__SOURCE DATA__:
START

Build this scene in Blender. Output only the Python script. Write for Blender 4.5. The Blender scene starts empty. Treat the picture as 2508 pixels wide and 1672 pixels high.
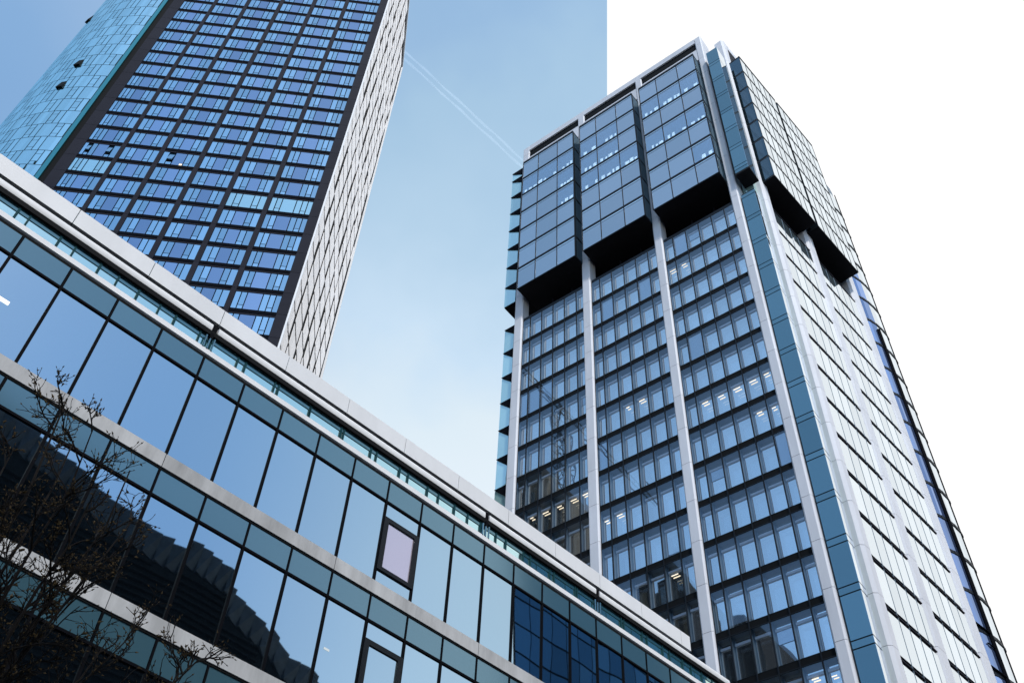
import bpy, bmesh, math, random
from mathutils import Vector, Matrix
random.seed(7)
C = bpy.context.scene.collection
rad = math.radians
EYE = 1.65

# ------------------------------------------------------------------ camera
PITCH, ROLL, FPX, PX, PY = 0.859968, 0.0547902, 2501.77, 1254.0, 836.0
F_ = Vector((0, math.cos(PITCH), math.sin(PITCH)))
u_ = Vector((0, -math.sin(PITCH), math.cos(PITCH)))
x_ = Vector((1, 0, 0))
X_ = x_ * math.cos(ROLL) + u_ * math.sin(ROLL)
U_ = -x_ * math.sin(ROLL) + u_ * math.cos(ROLL)
cam = bpy.data.objects.new("camera", bpy.data.cameras.new("camera"))
C.objects.link(cam)
cam.matrix_world = Matrix(((X_.x, U_.x, -F_.x, 0), (X_.y, U_.y, -F_.y, 0), (X_.z, U_.z, -F_.z, EYE), (0, 0, 0, 1)))
cam.data.sensor_width = 36
cam.data.lens = FPX / 2508 * 36
cam.data.clip_start = 0.1
cam.data.clip_end = 60000
bpy.context.scene.camera = cam

def ray(px, py):
    return (X_ * ((px - PX) / FPX) - U_ * ((py - PY) / FPX) + F_).normalized()

def project(P):
    d = Vector(P) - Vector((0, 0, EYE))
    f = d.dot(F_)
    if f <= 0: return None
    return PX + FPX * d.dot(X_) / f, PY - FPX * d.dot(U_) / f

# ------------------------------------------------------------------ sky, sun, exposure
SUN_EL, SUN_AZ = 48.0, 160.0          # azimuth clockwise from +Y
sc = bpy.context.scene
sc.view_settings.view_transform = 'Standard'
sc.view_settings.look = 'None'
sc.view_settings.exposure = 0.0
sc.view_settings.gamma = 1.0
W = bpy.data.worlds.new("World"); sc.world = W
W.use_nodes = True
nt = W.node_tree; nt.nodes.clear()
def N(t, **k):
    n = nt.nodes.new(t)
    for a, b in k.items():
        if a == 'inp':
            for i, v in b.items(): n.inputs[i].default_value = v
        else: setattr(n, a, b)
    return n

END

__THE EXERCISE__: Make an exact copy of the listing above. Do not include the pictures.

__WORKED SOLUTION__:
Build this scene in Blender. Output only the Python script. Write for Blender 4.5. The Blender scene starts empty. Treat the picture as 2508 pixels wide and 1672 pixels high.
import bpy, bmesh, math, random
from mathutils import Vector, Matrix
random.seed(7)
C = bpy.context.scene.collection
rad = math.radians
EYE = 1.65

# ------------------------------------------------------------------ camera
PITCH, ROLL, FPX, PX, PY = 0.859968, 0.0547902, 2501.77, 1254.0, 836.0
F_ = Vector((0, math.cos(PITCH), math.sin(PITCH)))
u_ = Vector((0, -math.sin(PITCH), math.cos(PITCH)))
x_ = Vector((1, 0, 0))
X_ = x_ * math.cos(ROLL) + u_ * math.sin(ROLL)
U_ = -x_ * math.sin(ROLL) + u_ * math.cos(ROLL)
cam = bpy.data.objects.new("camera", bpy.data.cameras.new("camera"))
C.objects.link(cam)
cam.matrix_world = Matrix(((X_.x, U_.x, -F_.x, 0), (X_.y, U_.y, -F_.y, 0), (X_.z, U_.z, -F_.z, EYE), (0, 0, 0, 1)))
cam.data.sensor_width = 36
cam.data.lens = FPX / 2508 * 36
cam.data.clip_start = 0.1
cam.data.clip_end = 60000
bpy.context.scene.camera = cam

def ray(px, py):
    return (X_ * ((px - PX) / FPX) - U_ * ((py - PY) / FPX) + F_).normalized()

def project(P):
    d = Vector(P) - Vector((0, 0, EYE))
    f = d.dot(F_)
    if f <= 0: return None
    return PX + FPX * d.dot(X_) / f, PY - FPX * d.dot(U_) / f

# ------------------------------------------------------------------ sky, sun, exposure
SUN_EL, SUN_AZ = 48.0, 160.0          # azimuth clockwise from +Y
sc = bpy.context.scene
sc.view_settings.view_transform = 'Standard'
sc.view_settings.look = 'None'
sc.view_settings.exposure = 0.0
sc.view_settings.gamma = 1.0
W = bpy.data.worlds.new("World"); sc.world = W
W.use_nodes = True
nt = W.node_tree; nt.nodes.clear()
def N(t, **k):
    n = nt.nodes.new(t)
    for a, b in k.items():
        if a == 'inp':
            for i, v in b.items(): n.inputs[i].default_value = v
        else: setattr(n, a, b)
    return n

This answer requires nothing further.